As those gathered chanted, “We’re for peace!,” a few Ukrainian police officers looked on aimlessly. (In Moscow, by contrast, dozens were arrested at an anti-war protest over the weekend.) Outside Kamenka the demonstrators waved blue and yellow balloons—the colors of the Ukrainian flag—and held up a string of handmade signs:

“No war!”

“Love will conquer death and violence!”

“Putin! Hands off Ukraine.”

I met two of Ufeyn’s daughters, Eminye and Taire Fakhreeva, amid this crowd. Wearing nearly identical purple sweaters, they seemed shocked to be standing there needing to protest for peace. They never imagined they’d have to fend off Russia yet again.

“We only have this place,” Taire, 60, said. “They kicked our parents out at night, deported them just like that. And now we’re back. We have nowhere else to go and no one to protect us.”

For the Fakhreevs, like many Tatars, Crimea was just starting to feel like home again.

“Our roots have settled really only in the last few years” Eminye, 62, said. “There were empty fields here when we arrived in 1990. We lived in dugouts and tents at first. And we’ve been building our homes for the last 24 years with our own hands.”

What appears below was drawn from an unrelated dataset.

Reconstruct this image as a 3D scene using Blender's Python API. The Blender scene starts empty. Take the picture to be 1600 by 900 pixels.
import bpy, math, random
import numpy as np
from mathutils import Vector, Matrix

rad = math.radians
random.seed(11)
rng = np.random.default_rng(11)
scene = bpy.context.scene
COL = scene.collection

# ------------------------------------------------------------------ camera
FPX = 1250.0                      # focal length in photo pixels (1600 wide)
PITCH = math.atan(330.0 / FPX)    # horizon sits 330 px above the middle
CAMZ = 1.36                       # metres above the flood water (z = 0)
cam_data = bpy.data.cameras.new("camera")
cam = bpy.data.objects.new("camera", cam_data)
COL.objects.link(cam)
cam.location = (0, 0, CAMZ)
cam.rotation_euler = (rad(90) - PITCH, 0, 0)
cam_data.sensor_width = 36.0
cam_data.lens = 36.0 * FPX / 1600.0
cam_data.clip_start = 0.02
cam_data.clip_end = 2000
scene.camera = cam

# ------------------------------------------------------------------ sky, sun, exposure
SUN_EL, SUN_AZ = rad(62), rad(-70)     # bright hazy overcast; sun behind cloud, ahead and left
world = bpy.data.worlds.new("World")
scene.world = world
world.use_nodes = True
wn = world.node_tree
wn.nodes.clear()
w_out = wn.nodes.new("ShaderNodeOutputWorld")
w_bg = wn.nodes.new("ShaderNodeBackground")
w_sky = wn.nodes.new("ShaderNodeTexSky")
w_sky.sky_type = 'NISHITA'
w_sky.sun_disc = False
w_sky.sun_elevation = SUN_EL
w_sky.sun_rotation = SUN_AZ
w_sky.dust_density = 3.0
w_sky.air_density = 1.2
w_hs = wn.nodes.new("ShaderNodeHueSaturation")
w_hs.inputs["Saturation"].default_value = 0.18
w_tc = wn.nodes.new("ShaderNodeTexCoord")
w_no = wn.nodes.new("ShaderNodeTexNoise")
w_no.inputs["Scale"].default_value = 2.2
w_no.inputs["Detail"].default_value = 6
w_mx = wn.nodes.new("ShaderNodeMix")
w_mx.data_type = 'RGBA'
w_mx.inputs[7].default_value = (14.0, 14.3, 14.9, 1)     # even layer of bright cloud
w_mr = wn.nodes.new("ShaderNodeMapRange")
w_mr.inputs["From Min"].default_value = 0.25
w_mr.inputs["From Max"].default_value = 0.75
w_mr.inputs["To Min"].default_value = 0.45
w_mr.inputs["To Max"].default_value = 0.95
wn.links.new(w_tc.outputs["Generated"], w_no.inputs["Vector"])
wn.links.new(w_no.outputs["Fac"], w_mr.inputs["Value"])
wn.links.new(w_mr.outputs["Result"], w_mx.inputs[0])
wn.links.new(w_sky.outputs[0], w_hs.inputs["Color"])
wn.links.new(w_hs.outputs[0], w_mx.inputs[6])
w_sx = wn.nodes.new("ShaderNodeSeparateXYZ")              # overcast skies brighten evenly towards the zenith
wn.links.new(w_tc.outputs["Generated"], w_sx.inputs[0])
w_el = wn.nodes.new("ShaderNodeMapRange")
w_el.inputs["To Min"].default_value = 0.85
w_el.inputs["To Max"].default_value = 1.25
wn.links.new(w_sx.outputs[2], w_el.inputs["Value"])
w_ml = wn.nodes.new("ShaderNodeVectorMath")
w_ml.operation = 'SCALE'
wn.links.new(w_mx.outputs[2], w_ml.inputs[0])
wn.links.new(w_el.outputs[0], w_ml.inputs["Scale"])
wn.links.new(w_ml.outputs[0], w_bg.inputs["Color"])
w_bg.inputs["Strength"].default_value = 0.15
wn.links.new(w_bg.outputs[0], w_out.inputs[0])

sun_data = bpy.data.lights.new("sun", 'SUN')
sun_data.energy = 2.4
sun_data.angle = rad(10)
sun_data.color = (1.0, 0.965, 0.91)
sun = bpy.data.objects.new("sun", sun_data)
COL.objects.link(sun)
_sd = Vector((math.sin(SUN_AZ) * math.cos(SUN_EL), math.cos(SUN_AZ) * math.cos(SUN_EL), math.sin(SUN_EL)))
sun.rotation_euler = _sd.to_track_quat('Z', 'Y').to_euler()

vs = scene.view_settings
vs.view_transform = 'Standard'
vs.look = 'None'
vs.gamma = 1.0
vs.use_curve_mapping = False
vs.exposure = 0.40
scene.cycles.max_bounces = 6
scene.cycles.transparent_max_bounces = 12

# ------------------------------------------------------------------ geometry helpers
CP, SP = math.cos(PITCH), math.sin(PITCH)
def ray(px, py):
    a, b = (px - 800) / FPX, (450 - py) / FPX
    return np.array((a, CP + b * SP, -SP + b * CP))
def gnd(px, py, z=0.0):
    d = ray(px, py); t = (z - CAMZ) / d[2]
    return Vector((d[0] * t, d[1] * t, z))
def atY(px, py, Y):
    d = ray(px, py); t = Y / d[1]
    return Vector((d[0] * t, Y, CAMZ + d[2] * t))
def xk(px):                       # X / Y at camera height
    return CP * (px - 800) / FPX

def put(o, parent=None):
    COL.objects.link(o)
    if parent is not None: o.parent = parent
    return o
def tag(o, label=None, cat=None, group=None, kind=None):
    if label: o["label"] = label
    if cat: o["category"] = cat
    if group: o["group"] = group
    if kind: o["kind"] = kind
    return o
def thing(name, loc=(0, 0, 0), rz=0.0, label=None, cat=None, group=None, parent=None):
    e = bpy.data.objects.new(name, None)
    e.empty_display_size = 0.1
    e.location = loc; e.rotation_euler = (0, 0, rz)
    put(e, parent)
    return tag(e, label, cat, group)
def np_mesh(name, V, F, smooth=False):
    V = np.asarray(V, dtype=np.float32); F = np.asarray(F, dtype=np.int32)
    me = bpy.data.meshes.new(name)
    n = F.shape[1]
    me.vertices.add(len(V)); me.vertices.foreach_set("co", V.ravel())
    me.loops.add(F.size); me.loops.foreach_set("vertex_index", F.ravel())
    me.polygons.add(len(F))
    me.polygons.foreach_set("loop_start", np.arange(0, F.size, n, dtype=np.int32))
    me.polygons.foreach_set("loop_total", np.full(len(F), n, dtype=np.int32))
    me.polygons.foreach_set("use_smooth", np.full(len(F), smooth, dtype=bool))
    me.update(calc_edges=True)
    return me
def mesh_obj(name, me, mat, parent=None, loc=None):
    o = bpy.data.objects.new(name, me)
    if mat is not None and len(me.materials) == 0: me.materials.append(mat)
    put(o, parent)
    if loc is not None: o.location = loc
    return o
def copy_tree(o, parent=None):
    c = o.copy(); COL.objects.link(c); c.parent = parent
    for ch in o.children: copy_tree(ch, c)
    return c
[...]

“I never thought this could happen,” Ufeyn Fakhreev says of Ukraine’s currently unfolding crisis.

Photo courtesy Noah Sneider

The Fakhreevs’ home stands on a dirt road in Kamenka, tucked off the highway just minutes from where the anti-war rally took place. Spacious, with a long entry hall and cavernous living room, it currently houses nine family members, spanning three generations.

“This morning, I told them to get the basement ready,” Ufeyn quipped. “Soon we’ll all need to live there.”

As we sat around the Fakhreevs’ table, sipping tea and eating dried fruit, Ufeyn built a small pyramid of date pits.

“The past few years I’ve been telling them that we’re living in heaven. We have a house, we have pensions, we can buy anything we want at the market,” Ufeyn said, pointing toward the plates laid out in front of us. “But now this, trouble again …”

He rubbed his hands together slowly, as if making sure that after all these years, they’re still there.